**What is being asked**
Output each line of the material exactly as it stands.

**Collected data**
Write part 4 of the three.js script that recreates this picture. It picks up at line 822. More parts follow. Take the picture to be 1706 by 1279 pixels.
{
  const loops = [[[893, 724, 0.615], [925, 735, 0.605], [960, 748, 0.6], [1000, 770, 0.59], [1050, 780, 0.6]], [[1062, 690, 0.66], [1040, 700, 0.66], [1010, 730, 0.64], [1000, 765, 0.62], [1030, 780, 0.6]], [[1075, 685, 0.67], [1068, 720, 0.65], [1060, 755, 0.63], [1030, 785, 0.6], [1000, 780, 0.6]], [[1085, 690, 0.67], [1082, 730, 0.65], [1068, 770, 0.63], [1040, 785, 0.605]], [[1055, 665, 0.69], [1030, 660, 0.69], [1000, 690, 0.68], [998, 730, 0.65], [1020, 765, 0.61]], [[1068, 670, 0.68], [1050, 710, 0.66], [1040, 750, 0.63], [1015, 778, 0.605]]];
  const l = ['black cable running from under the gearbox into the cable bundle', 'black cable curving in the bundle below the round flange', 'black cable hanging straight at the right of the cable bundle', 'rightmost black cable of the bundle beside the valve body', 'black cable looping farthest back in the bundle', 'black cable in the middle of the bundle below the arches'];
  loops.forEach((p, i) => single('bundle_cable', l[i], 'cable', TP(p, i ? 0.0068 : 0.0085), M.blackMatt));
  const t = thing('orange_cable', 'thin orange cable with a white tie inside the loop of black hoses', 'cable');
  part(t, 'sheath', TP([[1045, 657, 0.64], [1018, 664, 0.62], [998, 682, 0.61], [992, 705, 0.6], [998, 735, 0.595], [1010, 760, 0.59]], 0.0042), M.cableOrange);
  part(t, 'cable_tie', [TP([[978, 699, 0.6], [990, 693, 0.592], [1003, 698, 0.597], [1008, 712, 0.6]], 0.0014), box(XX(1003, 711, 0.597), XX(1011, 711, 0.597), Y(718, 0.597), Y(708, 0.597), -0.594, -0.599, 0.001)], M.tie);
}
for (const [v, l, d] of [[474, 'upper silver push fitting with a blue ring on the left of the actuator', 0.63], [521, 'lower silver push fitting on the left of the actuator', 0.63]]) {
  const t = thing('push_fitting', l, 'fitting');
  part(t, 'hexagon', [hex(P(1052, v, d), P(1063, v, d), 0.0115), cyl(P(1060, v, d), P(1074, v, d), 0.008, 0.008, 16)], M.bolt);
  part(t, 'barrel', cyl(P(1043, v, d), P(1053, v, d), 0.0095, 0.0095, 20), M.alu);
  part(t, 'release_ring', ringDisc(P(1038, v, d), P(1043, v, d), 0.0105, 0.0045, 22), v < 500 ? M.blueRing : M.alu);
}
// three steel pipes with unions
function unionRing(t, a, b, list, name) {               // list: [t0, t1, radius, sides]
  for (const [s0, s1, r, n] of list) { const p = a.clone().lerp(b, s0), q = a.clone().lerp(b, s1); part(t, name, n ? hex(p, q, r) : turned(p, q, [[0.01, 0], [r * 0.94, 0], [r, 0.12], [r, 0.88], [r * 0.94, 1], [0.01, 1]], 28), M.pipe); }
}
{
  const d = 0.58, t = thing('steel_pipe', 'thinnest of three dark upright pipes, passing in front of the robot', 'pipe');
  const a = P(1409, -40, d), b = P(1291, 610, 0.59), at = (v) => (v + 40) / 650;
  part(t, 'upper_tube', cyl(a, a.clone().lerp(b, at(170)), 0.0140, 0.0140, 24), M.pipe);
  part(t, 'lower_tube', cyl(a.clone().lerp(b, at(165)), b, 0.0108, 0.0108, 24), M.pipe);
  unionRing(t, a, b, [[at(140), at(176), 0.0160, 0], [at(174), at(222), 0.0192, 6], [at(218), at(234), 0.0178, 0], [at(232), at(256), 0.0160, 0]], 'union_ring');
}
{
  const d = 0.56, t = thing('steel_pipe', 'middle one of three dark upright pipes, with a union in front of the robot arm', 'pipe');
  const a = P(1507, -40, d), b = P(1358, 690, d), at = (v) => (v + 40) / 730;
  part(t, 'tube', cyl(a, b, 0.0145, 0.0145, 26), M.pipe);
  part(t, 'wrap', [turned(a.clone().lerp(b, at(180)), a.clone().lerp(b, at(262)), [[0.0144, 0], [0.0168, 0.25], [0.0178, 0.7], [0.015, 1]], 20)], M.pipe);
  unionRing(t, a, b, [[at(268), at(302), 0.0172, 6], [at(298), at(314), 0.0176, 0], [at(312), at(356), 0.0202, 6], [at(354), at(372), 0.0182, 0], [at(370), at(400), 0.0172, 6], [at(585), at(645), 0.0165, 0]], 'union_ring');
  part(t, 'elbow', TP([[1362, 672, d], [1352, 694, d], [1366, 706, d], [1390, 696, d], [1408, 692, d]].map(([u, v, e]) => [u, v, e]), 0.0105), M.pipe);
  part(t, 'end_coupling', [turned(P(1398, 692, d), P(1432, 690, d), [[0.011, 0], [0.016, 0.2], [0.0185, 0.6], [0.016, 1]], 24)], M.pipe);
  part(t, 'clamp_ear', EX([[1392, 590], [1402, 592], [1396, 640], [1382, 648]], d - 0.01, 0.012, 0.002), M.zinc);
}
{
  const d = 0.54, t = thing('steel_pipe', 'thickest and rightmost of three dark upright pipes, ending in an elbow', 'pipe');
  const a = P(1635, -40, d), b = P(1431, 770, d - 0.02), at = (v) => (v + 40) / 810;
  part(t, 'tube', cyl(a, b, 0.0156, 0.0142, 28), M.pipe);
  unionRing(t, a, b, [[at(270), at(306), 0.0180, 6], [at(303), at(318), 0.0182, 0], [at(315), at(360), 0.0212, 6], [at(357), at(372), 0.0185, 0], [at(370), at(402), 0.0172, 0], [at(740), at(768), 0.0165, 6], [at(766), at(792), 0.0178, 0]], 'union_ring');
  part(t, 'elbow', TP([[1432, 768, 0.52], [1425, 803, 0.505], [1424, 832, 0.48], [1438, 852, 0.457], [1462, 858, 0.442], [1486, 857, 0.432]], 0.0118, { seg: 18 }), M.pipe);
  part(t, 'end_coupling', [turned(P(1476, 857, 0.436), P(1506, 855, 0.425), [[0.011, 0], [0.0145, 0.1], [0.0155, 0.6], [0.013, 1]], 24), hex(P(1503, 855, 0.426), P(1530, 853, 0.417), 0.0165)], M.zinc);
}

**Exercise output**
Write part 4 of the three.js script that recreates this picture. It picks up at line 822. More parts follow. Take the picture to be 1706 by 1279 pixels.
{
  const loops = [[[893, 724, 0.615], [925, 735, 0.605], [960, 748, 0.6], [1000, 770, 0.59], [1050, 780, 0.6]], [[1062, 690, 0.66], [1040, 700, 0.66], [1010, 730, 0.64], [1000, 765, 0.62], [1030, 780, 0.6]], [[1075, 685, 0.67], [1068, 720, 0.65], [1060, 755, 0.63], [1030, 785, 0.6], [1000, 780, 0.6]], [[1085, 690, 0.67], [1082, 730, 0.65], [1068, 770, 0.63], [1040, 785, 0.605]], [[1055, 665, 0.69], [1030, 660, 0.69], [1000, 690, 0.68], [998, 730, 0.65], [1020, 765, 0.61]], [[1068, 670, 0.68], [1050, 710, 0.66], [1040, 750, 0.63], [1015, 778, 0.605]]];
  const l = ['black cable running from under the gearbox into the cable bundle', 'black cable curving in the bundle below the round flange', 'black cable hanging straight at the right of the cable bundle', 'rightmost black cable of the bundle beside the valve body', 'black cable looping farthest back in the bundle', 'black cable in the middle of the bundle below the arches'];
  loops.forEach((p, i) => single('bundle_cable', l[i], 'cable', TP(p, i ? 0.0068 : 0.0085), M.blackMatt));
  const t = thing('orange_cable', 'thin orange cable with a white tie inside the loop of black hoses', 'cable');
  part(t, 'sheath', TP([[1045, 657, 0.64], [1018, 664, 0.62], [998, 682, 0.61], [992, 705, 0.6], [998, 735, 0.595], [1010, 760, 0.59]], 0.0042), M.cableOrange);
  part(t, 'cable_tie', [TP([[978, 699, 0.6], [990, 693, 0.592], [1003, 698, 0.597], [1008, 712, 0.6]], 0.0014), box(XX(1003, 711, 0.597), XX(1011, 711, 0.597), Y(718, 0.597), Y(708, 0.597), -0.594, -0.599, 0.001)], M.tie);
}
for (const [v, l, d] of [[474, 'upper silver push fitting with a blue ring on the left of the actuator', 0.63], [521, 'lower silver push fitting on the left of the actuator', 0.63]]) {
  const t = thing('push_fitting', l, 'fitting');
  part(t, 'hexagon', [hex(P(1052, v, d), P(1063, v, d), 0.0115), cyl(P(1060, v, d), P(1074, v, d), 0.008, 0.008, 16)], M.bolt);
  part(t, 'barrel', cyl(P(1043, v, d), P(1053, v, d), 0.0095, 0.0095, 20), M.alu);
  part(t, 'release_ring', ringDisc(P(1038, v, d), P(1043, v, d), 0.0105, 0.0045, 22), v < 500 ? M.blueRing : M.alu);
}
// three steel pipes with unions
function unionRing(t, a, b, list, name) {               // list: [t0, t1, radius, sides]
  for (const [s0, s1, r, n] of list) { const p = a.clone().lerp(b, s0), q = a.clone().lerp(b, s1); part(t, name, n ? hex(p, q, r) : turned(p, q, [[0.01, 0], [r * 0.94, 0], [r, 0.12], [r, 0.88], [r * 0.94, 1], [0.01, 1]], 28), M.pipe); }
}
{
  const d = 0.58, t = thing('steel_pipe', 'thinnest of three dark upright pipes, passing in front of the robot', 'pipe');
  const a = P(1409, -40, d), b = P(1291, 610, 0.59), at = (v) => (v + 40) / 650;
  part(t, 'upper_tube', cyl(a, a.clone().lerp(b, at(170)), 0.0140, 0.0140, 24), M.pipe);
  part(t, 'lower_tube', cyl(a.clone().lerp(b, at(165)), b, 0.0108, 0.0108, 24), M.pipe);
  unionRing(t, a, b, [[at(140), at(176), 0.0160, 0], [at(174), at(222), 0.0192, 6], [at(218), at(234), 0.0178, 0], [at(232), at(256), 0.0160, 0]], 'union_ring');
}
{
  const d = 0.56, t = thing('steel_pipe', 'middle one of three dark upright pipes, with a union in front of the robot arm', 'pipe');
  const a = P(1507, -40, d), b = P(1358, 690, d), at = (v) => (v + 40) / 730;
  part(t, 'tube', cyl(a, b, 0.0145, 0.0145, 26), M.pipe);
  part(t, 'wrap', [turned(a.clone().lerp(b, at(180)), a.clone().lerp(b, at(262)), [[0.0144, 0], [0.0168, 0.25], [0.0178, 0.7], [0.015, 1]], 20)], M.pipe);
  unionRing(t, a, b, [[at(268), at(302), 0.0172, 6], [at(298), at(314), 0.0176, 0], [at(312), at(356), 0.0202, 6], [at(354), at(372), 0.0182, 0], [at(370), at(400), 0.0172, 6], [at(585), at(645), 0.0165, 0]], 'union_ring');
  part(t, 'elbow', TP([[1362, 672, d], [1352, 694, d], [1366, 706, d], [1390, 696, d], [1408, 692, d]].map(([u, v, e]) => [u, v, e]), 0.0105), M.pipe);
  part(t, 'end_coupling', [turned(P(1398, 692, d), P(1432, 690, d), [[0.011, 0], [0.016, 0.2], [0.0185, 0.6], [0.016, 1]], 24)], M.pipe);
  part(t, 'clamp_ear', EX([[1392, 590], [1402, 592], [1396, 640], [1382, 648]], d - 0.01, 0.012, 0.002), M.zinc);
}
{
  const d = 0.54, t = thing('steel_pipe', 'thickest and rightmost of three dark upright pipes, ending in an elbow', 'pipe');
  const a = P(1635, -40, d), b = P(1431, 770, d - 0.02), at = (v) => (v + 40) / 810;
  part(t, 'tube', cyl(a, b, 0.0156, 0.0142, 28), M.pipe);
  unionRing(t, a, b, [[at(270), at(306), 0.0180, 6], [at(303), at(318), 0.0182, 0], [at(315), at(360), 0.0212, 6], [at(357), at(372), 0.0185, 0], [at(370), at(402), 0.0172, 0], [at(740), at(768), 0.0165, 6], [at(766), at(792), 0.0178, 0]], 'union_ring');
  part(t, 'elbow', TP([[1432, 768, 0.52], [1425, 803, 0.505], [1424, 832, 0.48], [1438, 852, 0.457], [1462, 858, 0.442], [1486, 857, 0.432]], 0.0118, { seg: 18 }), M.pipe);
  part(t, 'end_coupling', [turned(P(1476, 857, 0.436), P(1506, 855, 0.425), [[0.011, 0], [0.0145, 0.1], [0.0155, 0.6], [0.013, 1]], 24), hex(P(1503, 855, 0.426), P(1530, 853, 0.417), 0.0165)], M.zinc);
}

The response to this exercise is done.